[Given data]
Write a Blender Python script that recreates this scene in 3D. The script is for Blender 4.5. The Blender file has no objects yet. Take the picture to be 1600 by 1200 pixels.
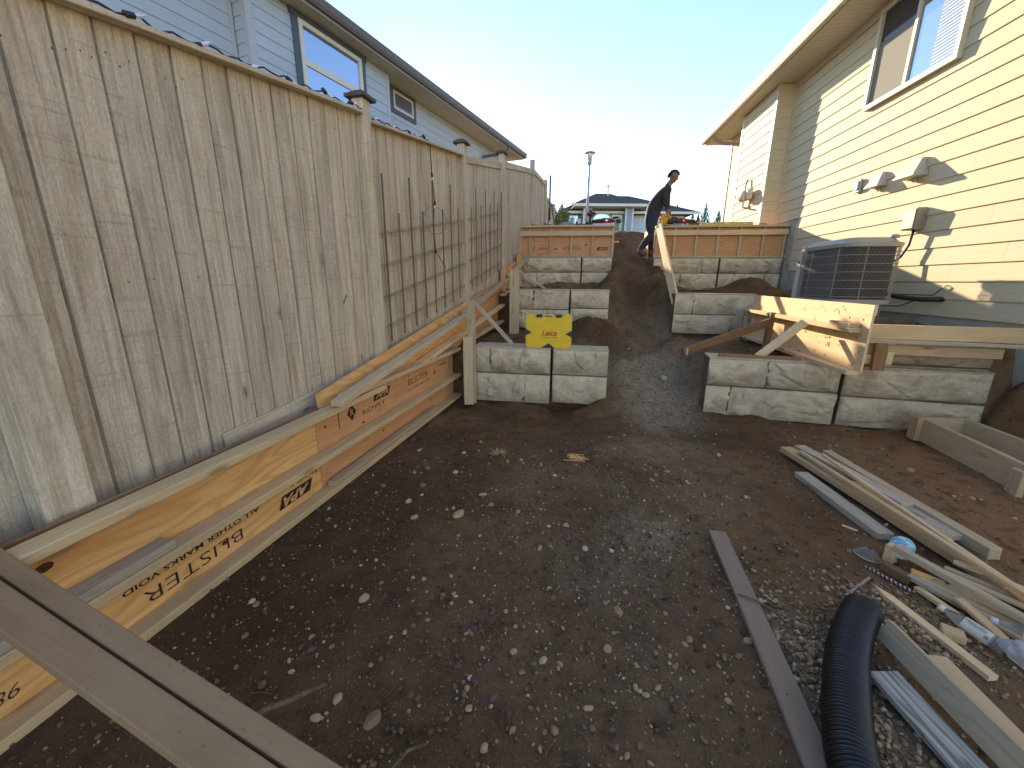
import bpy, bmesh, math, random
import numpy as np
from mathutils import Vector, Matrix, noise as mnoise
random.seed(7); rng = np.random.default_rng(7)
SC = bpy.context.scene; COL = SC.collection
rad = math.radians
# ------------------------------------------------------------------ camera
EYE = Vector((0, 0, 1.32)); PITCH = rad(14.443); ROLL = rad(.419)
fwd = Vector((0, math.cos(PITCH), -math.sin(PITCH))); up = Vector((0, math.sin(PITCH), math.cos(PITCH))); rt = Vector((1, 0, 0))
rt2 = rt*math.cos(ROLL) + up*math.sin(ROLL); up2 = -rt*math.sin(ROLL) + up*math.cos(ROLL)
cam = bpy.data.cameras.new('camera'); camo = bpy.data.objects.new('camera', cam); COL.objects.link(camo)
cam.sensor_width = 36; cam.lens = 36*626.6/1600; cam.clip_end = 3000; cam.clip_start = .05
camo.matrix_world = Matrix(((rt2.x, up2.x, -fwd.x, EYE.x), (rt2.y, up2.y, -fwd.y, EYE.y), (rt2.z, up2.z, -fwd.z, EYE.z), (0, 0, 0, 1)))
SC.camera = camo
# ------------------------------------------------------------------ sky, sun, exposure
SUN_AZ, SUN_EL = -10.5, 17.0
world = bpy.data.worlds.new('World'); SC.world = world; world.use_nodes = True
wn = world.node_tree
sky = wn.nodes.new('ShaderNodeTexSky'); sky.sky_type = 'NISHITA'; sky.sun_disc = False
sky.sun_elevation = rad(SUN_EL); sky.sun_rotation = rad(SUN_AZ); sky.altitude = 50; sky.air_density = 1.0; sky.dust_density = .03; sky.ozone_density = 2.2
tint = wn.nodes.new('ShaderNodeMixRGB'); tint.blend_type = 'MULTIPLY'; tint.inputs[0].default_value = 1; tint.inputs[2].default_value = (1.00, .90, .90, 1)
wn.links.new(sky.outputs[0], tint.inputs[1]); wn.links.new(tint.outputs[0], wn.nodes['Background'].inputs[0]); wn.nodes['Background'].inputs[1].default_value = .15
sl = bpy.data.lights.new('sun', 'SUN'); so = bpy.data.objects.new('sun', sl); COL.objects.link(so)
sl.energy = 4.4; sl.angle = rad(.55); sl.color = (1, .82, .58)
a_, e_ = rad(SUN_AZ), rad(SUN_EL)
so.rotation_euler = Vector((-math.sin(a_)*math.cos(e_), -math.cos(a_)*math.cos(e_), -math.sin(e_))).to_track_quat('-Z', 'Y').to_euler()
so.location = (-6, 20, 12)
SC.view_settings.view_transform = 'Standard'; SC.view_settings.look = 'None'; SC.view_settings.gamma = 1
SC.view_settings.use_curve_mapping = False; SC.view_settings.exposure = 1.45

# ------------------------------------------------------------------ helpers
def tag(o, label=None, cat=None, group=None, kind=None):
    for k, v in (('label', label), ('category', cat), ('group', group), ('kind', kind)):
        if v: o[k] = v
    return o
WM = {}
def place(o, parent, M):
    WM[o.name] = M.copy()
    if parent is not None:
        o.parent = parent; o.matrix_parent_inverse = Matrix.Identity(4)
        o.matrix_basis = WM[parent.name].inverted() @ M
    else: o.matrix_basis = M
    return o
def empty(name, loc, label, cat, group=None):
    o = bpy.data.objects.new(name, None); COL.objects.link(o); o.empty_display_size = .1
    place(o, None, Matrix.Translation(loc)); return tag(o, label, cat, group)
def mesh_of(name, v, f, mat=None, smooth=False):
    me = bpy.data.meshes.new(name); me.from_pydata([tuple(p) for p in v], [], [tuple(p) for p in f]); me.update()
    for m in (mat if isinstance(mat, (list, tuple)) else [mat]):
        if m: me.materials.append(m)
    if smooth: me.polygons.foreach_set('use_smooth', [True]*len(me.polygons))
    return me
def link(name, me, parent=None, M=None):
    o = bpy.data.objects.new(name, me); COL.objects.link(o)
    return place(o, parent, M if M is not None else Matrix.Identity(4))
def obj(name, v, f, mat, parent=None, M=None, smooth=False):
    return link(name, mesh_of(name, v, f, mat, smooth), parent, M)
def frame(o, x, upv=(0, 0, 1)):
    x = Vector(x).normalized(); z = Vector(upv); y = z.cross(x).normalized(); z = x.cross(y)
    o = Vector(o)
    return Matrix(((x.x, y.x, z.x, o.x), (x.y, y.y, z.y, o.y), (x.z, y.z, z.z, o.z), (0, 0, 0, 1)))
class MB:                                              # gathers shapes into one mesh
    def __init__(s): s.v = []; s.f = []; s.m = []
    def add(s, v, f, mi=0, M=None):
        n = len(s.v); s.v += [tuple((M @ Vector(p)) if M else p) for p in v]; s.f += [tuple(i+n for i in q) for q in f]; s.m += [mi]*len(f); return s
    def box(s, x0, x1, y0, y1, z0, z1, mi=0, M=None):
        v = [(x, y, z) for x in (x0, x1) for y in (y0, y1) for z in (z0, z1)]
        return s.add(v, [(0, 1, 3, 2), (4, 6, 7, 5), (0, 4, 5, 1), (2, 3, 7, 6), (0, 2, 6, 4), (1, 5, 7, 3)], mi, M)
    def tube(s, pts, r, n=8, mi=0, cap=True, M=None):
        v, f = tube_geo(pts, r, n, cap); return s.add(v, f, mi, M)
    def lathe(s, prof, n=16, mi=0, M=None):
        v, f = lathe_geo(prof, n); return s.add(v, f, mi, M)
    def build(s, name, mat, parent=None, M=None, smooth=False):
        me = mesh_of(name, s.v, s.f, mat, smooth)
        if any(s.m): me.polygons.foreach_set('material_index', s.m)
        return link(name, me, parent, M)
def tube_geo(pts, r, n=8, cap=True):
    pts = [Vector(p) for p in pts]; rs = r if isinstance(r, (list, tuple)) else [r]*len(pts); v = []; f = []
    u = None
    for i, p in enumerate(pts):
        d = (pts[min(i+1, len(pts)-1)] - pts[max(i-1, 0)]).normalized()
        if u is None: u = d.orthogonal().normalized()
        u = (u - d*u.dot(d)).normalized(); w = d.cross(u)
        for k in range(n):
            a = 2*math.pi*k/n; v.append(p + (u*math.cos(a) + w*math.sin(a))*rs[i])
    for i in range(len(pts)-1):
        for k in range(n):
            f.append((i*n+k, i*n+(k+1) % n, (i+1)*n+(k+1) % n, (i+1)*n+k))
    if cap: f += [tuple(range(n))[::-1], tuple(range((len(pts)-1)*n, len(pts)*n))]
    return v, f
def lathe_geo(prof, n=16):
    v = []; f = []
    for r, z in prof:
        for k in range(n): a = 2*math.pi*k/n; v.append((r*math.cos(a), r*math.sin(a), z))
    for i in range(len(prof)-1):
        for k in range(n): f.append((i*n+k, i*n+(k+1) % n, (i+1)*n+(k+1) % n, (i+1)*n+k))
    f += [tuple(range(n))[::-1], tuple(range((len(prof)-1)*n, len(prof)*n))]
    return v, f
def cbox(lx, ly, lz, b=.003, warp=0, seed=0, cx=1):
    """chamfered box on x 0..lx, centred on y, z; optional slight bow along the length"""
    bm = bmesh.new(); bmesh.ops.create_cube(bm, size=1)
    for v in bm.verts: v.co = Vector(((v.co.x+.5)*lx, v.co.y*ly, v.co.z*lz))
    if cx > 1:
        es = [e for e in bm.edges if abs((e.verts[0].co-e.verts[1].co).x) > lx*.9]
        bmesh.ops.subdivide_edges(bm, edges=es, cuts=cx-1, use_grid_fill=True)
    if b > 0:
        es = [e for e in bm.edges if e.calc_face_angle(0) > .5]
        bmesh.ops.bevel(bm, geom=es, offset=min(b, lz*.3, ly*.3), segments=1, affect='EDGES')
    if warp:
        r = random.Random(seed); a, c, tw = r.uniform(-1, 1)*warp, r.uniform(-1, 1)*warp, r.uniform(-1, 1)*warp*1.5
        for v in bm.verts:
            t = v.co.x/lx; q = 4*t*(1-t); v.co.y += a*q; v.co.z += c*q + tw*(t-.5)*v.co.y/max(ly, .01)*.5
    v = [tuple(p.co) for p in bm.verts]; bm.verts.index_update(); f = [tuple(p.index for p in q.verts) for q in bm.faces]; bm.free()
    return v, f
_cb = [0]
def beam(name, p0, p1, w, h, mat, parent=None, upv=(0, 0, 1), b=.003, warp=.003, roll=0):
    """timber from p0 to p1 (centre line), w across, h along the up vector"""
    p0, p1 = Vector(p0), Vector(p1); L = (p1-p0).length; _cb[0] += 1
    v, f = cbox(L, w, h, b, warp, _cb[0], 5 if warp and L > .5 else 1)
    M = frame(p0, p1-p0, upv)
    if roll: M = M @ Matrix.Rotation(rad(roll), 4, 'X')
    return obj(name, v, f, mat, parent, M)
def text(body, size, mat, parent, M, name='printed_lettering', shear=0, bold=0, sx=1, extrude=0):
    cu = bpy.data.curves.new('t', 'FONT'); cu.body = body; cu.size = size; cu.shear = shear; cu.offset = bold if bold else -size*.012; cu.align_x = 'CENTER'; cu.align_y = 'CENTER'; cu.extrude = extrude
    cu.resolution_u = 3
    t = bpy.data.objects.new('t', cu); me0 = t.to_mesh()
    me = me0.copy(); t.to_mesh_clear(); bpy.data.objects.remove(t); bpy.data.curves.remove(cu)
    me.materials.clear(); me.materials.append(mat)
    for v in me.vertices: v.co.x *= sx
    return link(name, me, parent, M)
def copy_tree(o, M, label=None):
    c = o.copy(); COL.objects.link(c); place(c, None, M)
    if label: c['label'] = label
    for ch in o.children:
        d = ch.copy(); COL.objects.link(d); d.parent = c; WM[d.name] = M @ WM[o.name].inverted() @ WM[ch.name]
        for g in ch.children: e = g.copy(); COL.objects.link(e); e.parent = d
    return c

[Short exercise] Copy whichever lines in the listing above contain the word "scene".

[Task response]
Write a Blender Python script that recreates this scene in 3D. The script is for Blender 4.5. The Blender file has no objects yet. Take the picture to be 1600 by 1200 pixels.
SC = bpy.context.scene; COL = SC.collection